Scenes as source code:
☆ ☆ ☆ ☆ ☆ ☆ ☆
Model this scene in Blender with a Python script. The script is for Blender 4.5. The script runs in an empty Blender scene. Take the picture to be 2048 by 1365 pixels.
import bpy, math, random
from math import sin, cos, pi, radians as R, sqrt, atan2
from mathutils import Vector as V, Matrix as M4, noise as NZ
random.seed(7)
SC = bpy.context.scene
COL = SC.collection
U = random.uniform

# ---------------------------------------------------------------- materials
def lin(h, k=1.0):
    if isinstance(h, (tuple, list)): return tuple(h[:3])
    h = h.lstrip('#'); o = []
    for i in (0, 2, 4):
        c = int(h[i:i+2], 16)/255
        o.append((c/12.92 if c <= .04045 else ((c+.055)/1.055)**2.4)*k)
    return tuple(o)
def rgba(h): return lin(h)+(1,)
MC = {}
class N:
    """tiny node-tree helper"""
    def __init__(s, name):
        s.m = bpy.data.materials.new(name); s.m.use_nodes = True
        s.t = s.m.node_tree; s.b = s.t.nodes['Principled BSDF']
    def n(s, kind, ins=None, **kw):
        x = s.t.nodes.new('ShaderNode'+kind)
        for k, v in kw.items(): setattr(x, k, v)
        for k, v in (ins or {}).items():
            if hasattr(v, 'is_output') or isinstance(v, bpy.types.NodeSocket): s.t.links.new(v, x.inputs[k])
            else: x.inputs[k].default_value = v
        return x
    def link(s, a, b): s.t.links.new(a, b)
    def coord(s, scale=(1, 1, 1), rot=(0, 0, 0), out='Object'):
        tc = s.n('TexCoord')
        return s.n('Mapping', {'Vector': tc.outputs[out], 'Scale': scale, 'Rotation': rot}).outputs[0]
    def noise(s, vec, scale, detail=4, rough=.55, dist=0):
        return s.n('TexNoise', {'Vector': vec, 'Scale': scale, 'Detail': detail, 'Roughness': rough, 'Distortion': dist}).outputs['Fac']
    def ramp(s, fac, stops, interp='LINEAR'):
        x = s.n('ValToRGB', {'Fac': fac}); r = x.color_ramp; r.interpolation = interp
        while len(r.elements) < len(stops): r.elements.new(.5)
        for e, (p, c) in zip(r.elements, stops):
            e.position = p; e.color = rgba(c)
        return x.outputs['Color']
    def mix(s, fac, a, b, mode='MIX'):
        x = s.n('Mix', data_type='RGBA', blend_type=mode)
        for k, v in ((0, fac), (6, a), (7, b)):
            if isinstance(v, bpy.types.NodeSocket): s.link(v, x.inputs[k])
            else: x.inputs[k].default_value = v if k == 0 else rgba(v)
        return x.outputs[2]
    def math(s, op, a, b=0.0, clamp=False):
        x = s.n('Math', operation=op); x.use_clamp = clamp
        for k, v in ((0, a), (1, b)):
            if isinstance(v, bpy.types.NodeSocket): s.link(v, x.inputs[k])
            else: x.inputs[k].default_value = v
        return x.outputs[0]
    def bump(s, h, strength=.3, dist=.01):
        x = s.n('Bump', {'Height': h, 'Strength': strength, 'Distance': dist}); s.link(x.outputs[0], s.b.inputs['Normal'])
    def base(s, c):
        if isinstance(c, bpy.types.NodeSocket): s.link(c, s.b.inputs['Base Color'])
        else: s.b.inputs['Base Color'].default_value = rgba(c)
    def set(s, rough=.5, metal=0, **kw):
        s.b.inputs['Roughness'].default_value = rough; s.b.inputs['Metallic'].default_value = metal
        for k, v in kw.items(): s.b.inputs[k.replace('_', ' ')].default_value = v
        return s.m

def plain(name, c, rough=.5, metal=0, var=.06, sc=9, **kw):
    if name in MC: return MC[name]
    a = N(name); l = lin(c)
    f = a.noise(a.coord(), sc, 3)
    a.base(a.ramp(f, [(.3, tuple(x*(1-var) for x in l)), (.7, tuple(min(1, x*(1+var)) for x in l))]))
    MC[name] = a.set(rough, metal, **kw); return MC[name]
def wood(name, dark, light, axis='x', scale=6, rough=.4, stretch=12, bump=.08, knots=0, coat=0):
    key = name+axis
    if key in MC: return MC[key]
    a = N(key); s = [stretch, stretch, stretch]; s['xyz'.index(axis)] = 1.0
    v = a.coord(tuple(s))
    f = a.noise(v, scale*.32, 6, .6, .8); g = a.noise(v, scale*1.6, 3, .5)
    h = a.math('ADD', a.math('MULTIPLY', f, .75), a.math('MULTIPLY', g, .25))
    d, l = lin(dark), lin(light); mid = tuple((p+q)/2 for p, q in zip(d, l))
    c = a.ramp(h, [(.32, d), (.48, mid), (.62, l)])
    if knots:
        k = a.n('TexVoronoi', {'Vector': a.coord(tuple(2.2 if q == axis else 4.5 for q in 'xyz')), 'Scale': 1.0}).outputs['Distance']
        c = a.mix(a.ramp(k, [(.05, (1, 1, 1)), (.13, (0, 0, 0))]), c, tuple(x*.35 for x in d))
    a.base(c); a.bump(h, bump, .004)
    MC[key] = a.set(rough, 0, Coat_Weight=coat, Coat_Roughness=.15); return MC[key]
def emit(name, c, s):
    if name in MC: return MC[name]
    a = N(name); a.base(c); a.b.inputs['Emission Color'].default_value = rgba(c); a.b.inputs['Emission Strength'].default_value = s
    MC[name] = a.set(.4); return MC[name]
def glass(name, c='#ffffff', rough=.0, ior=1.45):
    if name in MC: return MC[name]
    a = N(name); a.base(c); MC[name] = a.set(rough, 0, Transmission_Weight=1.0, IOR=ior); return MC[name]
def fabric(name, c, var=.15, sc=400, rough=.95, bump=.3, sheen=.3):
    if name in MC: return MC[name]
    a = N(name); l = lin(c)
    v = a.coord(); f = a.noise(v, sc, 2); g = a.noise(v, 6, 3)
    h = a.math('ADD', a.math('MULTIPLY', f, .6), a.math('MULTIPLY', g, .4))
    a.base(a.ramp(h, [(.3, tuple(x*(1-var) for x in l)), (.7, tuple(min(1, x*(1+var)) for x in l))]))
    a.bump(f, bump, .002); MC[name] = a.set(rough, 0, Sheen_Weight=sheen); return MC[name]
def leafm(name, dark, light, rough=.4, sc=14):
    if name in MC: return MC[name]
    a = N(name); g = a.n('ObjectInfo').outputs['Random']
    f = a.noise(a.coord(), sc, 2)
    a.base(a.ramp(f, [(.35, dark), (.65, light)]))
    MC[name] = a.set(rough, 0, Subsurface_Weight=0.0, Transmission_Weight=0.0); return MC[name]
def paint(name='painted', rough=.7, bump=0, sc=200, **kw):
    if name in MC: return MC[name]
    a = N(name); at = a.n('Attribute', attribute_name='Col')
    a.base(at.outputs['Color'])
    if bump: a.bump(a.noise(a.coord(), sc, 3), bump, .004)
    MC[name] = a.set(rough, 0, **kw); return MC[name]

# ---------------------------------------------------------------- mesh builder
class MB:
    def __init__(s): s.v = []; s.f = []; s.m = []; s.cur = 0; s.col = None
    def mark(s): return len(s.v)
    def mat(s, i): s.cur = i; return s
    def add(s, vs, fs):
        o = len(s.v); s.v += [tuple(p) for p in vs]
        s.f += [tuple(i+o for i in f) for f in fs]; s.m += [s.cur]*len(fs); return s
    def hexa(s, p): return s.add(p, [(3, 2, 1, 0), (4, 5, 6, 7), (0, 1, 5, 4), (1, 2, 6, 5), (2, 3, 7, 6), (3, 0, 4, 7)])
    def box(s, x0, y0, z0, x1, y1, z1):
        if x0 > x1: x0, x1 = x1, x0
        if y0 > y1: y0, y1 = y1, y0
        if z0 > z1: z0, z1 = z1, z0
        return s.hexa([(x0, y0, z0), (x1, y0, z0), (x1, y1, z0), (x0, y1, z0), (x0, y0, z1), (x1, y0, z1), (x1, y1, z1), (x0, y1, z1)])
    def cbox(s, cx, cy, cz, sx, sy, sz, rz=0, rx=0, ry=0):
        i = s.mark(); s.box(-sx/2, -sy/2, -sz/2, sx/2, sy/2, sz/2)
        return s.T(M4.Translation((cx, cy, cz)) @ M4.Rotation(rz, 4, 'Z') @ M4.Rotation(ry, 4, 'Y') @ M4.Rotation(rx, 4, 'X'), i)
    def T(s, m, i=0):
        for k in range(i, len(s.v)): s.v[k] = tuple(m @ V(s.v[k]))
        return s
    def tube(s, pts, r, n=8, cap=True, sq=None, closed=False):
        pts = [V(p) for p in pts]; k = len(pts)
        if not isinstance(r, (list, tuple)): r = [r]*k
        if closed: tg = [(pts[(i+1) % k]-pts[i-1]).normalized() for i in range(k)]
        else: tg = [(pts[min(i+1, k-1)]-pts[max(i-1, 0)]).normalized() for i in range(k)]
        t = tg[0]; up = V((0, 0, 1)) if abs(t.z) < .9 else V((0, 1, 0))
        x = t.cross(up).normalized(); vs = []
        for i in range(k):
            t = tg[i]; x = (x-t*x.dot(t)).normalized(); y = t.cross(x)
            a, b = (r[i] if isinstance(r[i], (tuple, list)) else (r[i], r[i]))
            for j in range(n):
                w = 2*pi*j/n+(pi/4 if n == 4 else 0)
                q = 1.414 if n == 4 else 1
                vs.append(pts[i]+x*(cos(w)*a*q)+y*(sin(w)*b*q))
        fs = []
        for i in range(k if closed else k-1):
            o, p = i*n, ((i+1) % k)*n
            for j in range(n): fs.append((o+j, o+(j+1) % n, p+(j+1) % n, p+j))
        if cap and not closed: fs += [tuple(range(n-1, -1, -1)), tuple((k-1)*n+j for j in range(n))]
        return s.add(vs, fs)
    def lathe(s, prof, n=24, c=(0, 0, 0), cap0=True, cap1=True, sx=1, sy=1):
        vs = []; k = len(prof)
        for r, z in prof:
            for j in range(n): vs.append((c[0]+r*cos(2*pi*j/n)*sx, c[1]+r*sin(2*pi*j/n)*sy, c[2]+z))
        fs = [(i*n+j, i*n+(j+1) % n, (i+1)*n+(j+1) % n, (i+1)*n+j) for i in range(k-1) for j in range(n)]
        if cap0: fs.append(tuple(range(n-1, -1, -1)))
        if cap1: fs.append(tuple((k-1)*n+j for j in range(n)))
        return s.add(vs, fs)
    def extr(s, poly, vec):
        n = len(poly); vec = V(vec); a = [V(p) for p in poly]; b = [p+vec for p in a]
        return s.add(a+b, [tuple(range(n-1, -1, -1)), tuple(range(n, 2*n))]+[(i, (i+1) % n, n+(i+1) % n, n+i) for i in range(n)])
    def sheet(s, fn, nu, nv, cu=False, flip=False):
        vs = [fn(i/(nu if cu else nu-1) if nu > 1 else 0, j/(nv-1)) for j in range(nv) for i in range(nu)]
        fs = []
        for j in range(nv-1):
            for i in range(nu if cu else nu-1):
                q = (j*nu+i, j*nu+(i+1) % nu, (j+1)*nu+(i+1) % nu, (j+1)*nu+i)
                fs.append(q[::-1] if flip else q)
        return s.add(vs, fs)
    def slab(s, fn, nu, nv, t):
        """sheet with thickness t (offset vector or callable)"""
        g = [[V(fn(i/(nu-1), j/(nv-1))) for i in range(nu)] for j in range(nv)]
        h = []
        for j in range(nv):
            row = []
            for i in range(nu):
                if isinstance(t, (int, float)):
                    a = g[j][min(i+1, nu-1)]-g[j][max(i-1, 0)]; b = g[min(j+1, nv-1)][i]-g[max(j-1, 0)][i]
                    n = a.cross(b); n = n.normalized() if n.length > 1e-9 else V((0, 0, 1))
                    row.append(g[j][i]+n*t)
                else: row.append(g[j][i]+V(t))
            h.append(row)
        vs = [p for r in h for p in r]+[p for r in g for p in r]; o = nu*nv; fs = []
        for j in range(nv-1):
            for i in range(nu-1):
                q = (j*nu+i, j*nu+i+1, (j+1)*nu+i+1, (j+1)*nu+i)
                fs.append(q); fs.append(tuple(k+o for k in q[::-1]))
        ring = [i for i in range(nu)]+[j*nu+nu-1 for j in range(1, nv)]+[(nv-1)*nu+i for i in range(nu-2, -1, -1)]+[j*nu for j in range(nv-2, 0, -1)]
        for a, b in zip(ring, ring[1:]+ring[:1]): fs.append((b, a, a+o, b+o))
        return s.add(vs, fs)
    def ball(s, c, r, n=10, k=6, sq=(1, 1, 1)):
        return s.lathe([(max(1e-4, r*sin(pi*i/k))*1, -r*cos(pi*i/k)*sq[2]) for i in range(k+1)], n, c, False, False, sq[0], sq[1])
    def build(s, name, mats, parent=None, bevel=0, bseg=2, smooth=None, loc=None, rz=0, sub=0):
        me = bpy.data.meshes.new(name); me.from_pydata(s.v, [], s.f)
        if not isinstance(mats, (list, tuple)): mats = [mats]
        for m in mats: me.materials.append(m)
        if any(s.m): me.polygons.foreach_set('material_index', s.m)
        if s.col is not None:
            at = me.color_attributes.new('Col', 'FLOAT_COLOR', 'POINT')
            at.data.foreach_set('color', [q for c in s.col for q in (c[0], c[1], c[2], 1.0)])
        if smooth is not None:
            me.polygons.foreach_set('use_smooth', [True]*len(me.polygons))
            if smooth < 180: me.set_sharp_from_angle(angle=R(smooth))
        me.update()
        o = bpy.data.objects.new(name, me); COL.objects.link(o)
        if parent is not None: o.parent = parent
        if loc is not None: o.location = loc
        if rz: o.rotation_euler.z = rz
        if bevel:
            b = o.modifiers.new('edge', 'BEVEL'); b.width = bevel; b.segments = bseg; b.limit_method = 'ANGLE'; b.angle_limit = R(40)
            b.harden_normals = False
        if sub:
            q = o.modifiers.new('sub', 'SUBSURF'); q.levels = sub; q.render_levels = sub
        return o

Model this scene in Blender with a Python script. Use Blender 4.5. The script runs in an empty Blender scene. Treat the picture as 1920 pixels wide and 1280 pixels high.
☆ ☆ ☆ ☆ ☆ ☆ ☆
▶ EXERCISE: Please return every line from the first one in the records above down to the line containing "U = random.uniform", including both, exactly as written and nothing more.

▶ EXERCISE SOLUTION:
Model this scene in Blender with a Python script. The script is for Blender 4.5. The script runs in an empty Blender scene. Take the picture to be 2048 by 1365 pixels.
import bpy, math, random
from math import sin, cos, pi, radians as R, sqrt, atan2
from mathutils import Vector as V, Matrix as M4, noise as NZ
random.seed(7)
SC = bpy.context.scene
COL = SC.collection
U = random.uniform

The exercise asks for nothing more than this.